### What the task requires
Say how many lines contain "that", using only the number.

### Data section

·····

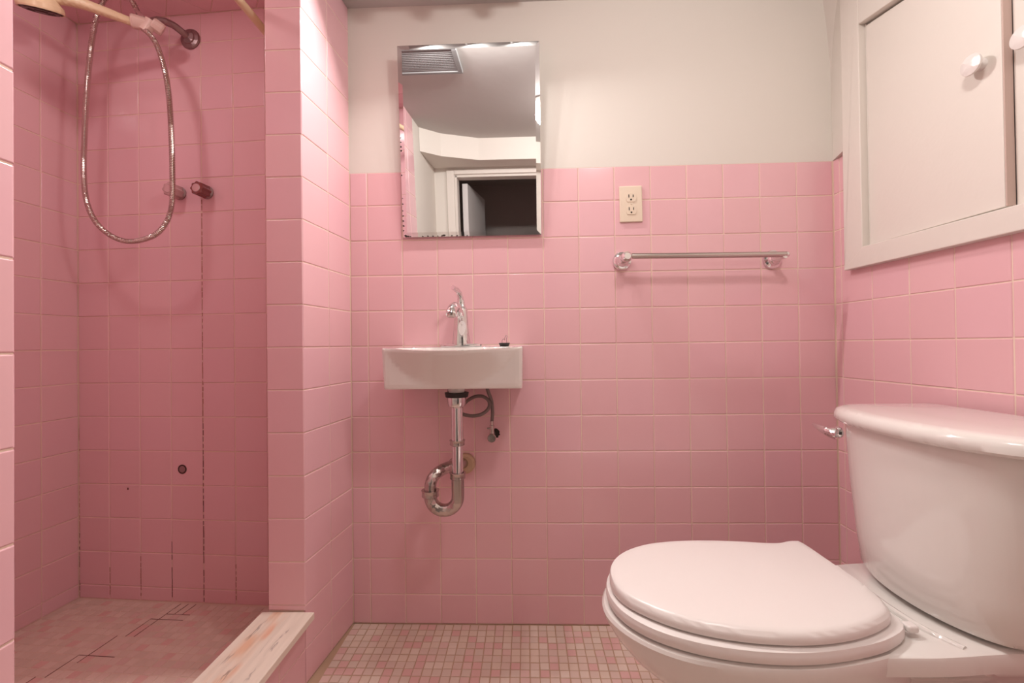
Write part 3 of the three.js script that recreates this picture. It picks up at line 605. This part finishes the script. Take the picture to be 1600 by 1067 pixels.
//TOILET
// ---------------------------------------------------------------- toilet
{
  const t = thing('toilet', 'white two piece toilet with its lid closed', 'toilet', [1.05, 0, 0.5]);
  const TX = 1.05, TZ = 0.5, n = 96;
  const loop = (pts, y, sc = 1, cx = 0.9, cz = 0.505, dx = 0) => closedCurve(pts, n).map(p => V((p.x - cx) * sc + cx + dx - TX, y, (p.z - cz) * sc + cz - TZ));
  const inset = (l, d) => { const c = V(0, 0, 0); l.forEach(p => c.add(p)); c.multiplyScalar(1 / l.length); return l.map(p => { const v = p.clone().sub(c); v.y = 0; const k = v.length(); return p.clone().addScaledVector(v, -d / k); }); };
  const up = (l, y) => l.map(p => V(p.x, y, p.z));
  // bowl
  const rimP = [[0.629, 0.51], [0.641, 0.445], [0.677, 0.388], [0.735, 0.348], [0.82, 0.328], [0.91, 0.325], [0.99, 0.335], [1.06, 0.356], [1.11, 0.385], [1.13, 0.43], [1.13, 0.50], [1.13, 0.56], [1.11, 0.603], [1.06, 0.628], [0.99, 0.648], [0.91, 0.660], [0.82, 0.657], [0.737, 0.639], [0.681, 0.605], [0.643, 0.558]];
  const lo = (y, sx, sz, cx, dx) => loop(rimP, y).map(p => V((p.x + TX - cx) * sx + cx + dx - TX, y, p.z * sz));
  mesh('bowl', loft([
    lo(0.0, 0.62, 0.60, 1.13, 0.02), lo(0.02, 0.62, 0.60, 1.13, 0.02), lo(0.03, 0.58, 0.54, 1.13, 0.02), lo(0.10, 0.54, 0.48, 1.13, 0.03), lo(0.16, 0.58, 0.52, 1.13, 0.02), lo(0.21, 0.70, 0.66, 1.13, 0.01), lo(0.25, 0.82, 0.80, 1.13, 0.0),
    lo(0.29, 0.915, 0.91, 1.13, 0), lo(0.32, 0.965, 0.965, 1.13, 0), lo(0.345, 0.993, 0.993, 1.13, 0), lo(0.357, 1, 1, 1.13, 0), lo(0.362, 0.993, 0.99, 1.13, 0), lo(0.364, 0.97, 0.96, 1.13, 0)], true, true, 0.5), M.porcelain, t);
  // shelf that carries the tank
  const deck = [[1.04, 0.356], [1.13, 0.362], [1.25, 0.361], [1.372, 0.364], [1.392, 0.376], [1.396, 0.41], [1.396, 0.59], [1.392, 0.624], [1.372, 0.636], [1.25, 0.639], [1.13, 0.641], [1.04, 0.634], [0.98, 0.637], [0.92, 0.632], [0.89, 0.58], [0.89, 0.42], [0.93, 0.36], [0.98, 0.352]];
  const dl = loop(deck, 0.376); const dlo = (y, s, dx) => dl.map(p => { const x = (p.x - 0.33) * s + 0.33 + dx; return V(x, y - (y > 0.34 ? 0.014 * smooth((1.24 - x - TX) / 0.24) : 0), p.z * s); });
  mesh('tank_shelf', loft([dlo(0.10, 0.40, -0.08), dlo(0.24, 0.46, -0.06), dlo(0.30, 0.70, -0.03), dlo(0.33, 0.90, -0.008), dlo(0.345, 0.985, 0), dlo(0.368, 1, 0), dlo(0.374, 0.985, 0), dlo(0.376, 0.95, 0)], true, true, 0.6), M.porcelain, t);
  mesh('shelf_ridge', rrTube([[1.148 - TX, 0.3705, 0.378 - TZ], [1.144 - TX, 0.3705, 0.44 - TZ], [1.142 - TX, 0.3705, 0.52 - TZ], [1.150 - TX, 0.3705, 0.58 - TZ], [1.168 - TX, 0.3705, 0.625 - TZ]], 0.006), M.porcelain, t);
  // seat
  const seatP = [[0.638, 0.50], [0.650, 0.440], [0.686, 0.390], [0.745, 0.354], [0.825, 0.334], [0.91, 0.331], [0.99, 0.338], [1.05, 0.347], [1.092, 0.349], [1.106, 0.364], [1.112, 0.48], [1.114, 0.555], [1.106, 0.592], [1.06, 0.623], [0.99, 0.646], [0.91, 0.659], [0.825, 0.656], [0.745, 0.636], [0.686, 0.602], [0.650, 0.556]];
  const sl = loop(seatP, 0);
  mesh('seat', loft([up(inset(sl, 0.010), 0.3655), up(inset(sl, 0.002), 0.368), up(sl, 0.373), up(sl, 0.381), up(inset(sl, 0.002), 0.3865), up(inset(sl, 0.009), 0.389)], true, true, 0.6), M.seatPlastic, t);
  // lid, with a broad rolled edge
  const lidP = [[0.645, 0.500], [0.655, 0.447], [0.687, 0.400], [0.742, 0.363], [0.815, 0.344], [0.89, 0.340], [0.965, 0.345], [1.015, 0.352], [1.045, 0.352], [1.072, 0.343], [1.090, 0.341], [1.094, 0.352], [1.098, 0.44], [1.101, 0.52], [1.098, 0.562], [1.086, 0.590], [1.05, 0.615], [0.985, 0.640], [0.905, 0.652], [0.815, 0.645], [0.742, 0.622], [0.690, 0.588], [0.655, 0.546]];
  const ll = loop(lidP, 0);
  const lidTop = (d, y) => up(ll, y).map((p, i) => { const c = V(0.89 - TX, y, 0.505 - TZ), v = p.clone().sub(c); const near = smooth((p.z + TZ - 0.50) / 0.12) * 0.8 + 0.2; return p.clone().addScaledVector(v.normalize(), -d * near); });
  mesh('seat_lid', loft([lidTop(0.008, 0.3905), lidTop(0.001, 0.393), lidTop(0, 0.397), lidTop(0.0015, 0.4045), lidTop(0.006, 0.4095), lidTop(0.014, 0.4125), lidTop(0.05, 0.4145), lidTop(0.11, 0.4155)], true, true, 0.8), M.seatPlastic, t);
  for (const z of [0.40, 0.588]) mesh('hinge_cap', box(0.018, 0.012, 0.018, 0.004).translate(1.117 - TX, 0.382, z - TZ), M.seatPlastic, t);
  // tank
  const ring = (xf, bow, z0, z1, y) => {                      // rounded D shaped outline, evenly sampled
    const l = [], zc = (z0 + z1) / 2, h = (z1 - z0) / 2, xb = 1.408;
    for (let k = 0; k <= 400; k++) { const a = -Math.PI / 2 + Math.PI * k / 400, sz = Math.sin(a), q = Math.sign(sz) * Math.pow(Math.abs(sz), 0.7); l.push(V(xf + bow * q * q + (1 - Math.pow(Math.max(0, Math.cos(a)), 0.5)) * 0.07 - TX, y, zc + h * q - TZ)); }
    l.push(V(xb - 0.006 - TX, y, z1 - TZ), V(xb - 0.002 - TX, y, z1 - 0.002 - TZ), V(xb - TX, y, z1 - 0.006 - TZ), V(xb - TX, y, z0 + 0.006 - TZ), V(xb - 0.002 - TX, y, z0 + 0.002 - TZ), V(xb - 0.006 - TX, y, z0 - TZ));
    const cum = [0]; for (let k = 1; k <= l.length; k++) cum.push(cum[k - 1] + l[k % l.length].distanceTo(l[k - 1]));
    const out = [], N = 180; let j = 0; for (let k = 0; k < N; k++) { const t = cum[l.length] * k / N; while (cum[j + 1] < t) j++; out.push(l[j].clone().lerp(l[(j + 1) % l.length], (t - cum[j]) / (cum[j + 1] - cum[j] + 1e-9))); }
    return out.reverse();
  };
  mesh('tank', loft([ring(1.188, 0.030, 0.375, 0.625, 0.379), ring(1.172, 0.030, 0.355, 0.645, 0.383), ring(1.166, 0.032, 0.345, 0.655, 0.395), ring(1.162, 0.034, 0.336, 0.664, 0.45), ring(1.160, 0.036, 0.318, 0.676, 0.56), ring(1.159, 0.038, 0.306, 0.686, 0.66), ring(1.159, 0.038, 0.304, 0.688, 0.683)], true, true, 0.7), M.porcelain, t);
  mesh('tank_lid', loft([ring(1.156, 0.040, 0.300, 0.692, 0.679), ring(1.146, 0.042, 0.291, 0.700, 0.681), ring(1.142, 0.042, 0.288, 0.703, 0.686), ring(1.1425, 0.042, 0.2885, 0.7025, 0.696), ring(1.146, 0.042, 0.292, 0.699, 0.704), ring(1.154, 0.042, 0.300, 0.691, 0.709), ring(1.17, 0.04, 0.315, 0.68, 0.711), ring(1.25, 0.03, 0.40, 0.60, 0.7115)], true, true, 0.8), M.porcelain, t);
  const lv = new THREE.Group(); lv.name = 'flush_lever'; lv.position.set(1.196 - TX, 0.6485, 0.3225 - TZ); t.add(lv);
  mesh('lever_base', lathe([[0.0001, -0.004], [0.0125, -0.002], [0.0135, 0.002], [0.0115, 0.007], [0.0075, 0.010], [0.0001, 0.011]], 24).rotateZ(Math.PI / 2), M.chrome, lv);
  mesh('lever_arm', tube([[-0.006, -0.003, 0.002], [-0.014, -0.002, -0.006], [-0.020, 0.002, -0.020], [-0.022, 0.006, -0.038], [-0.022, 0.009, -0.052]], s => 0.0135 - 0.0105 * s, 24, 14), M.chrome, lv);
}
function rrTube(p, r) { return tube(p, r, 40, 12); }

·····

### The response
2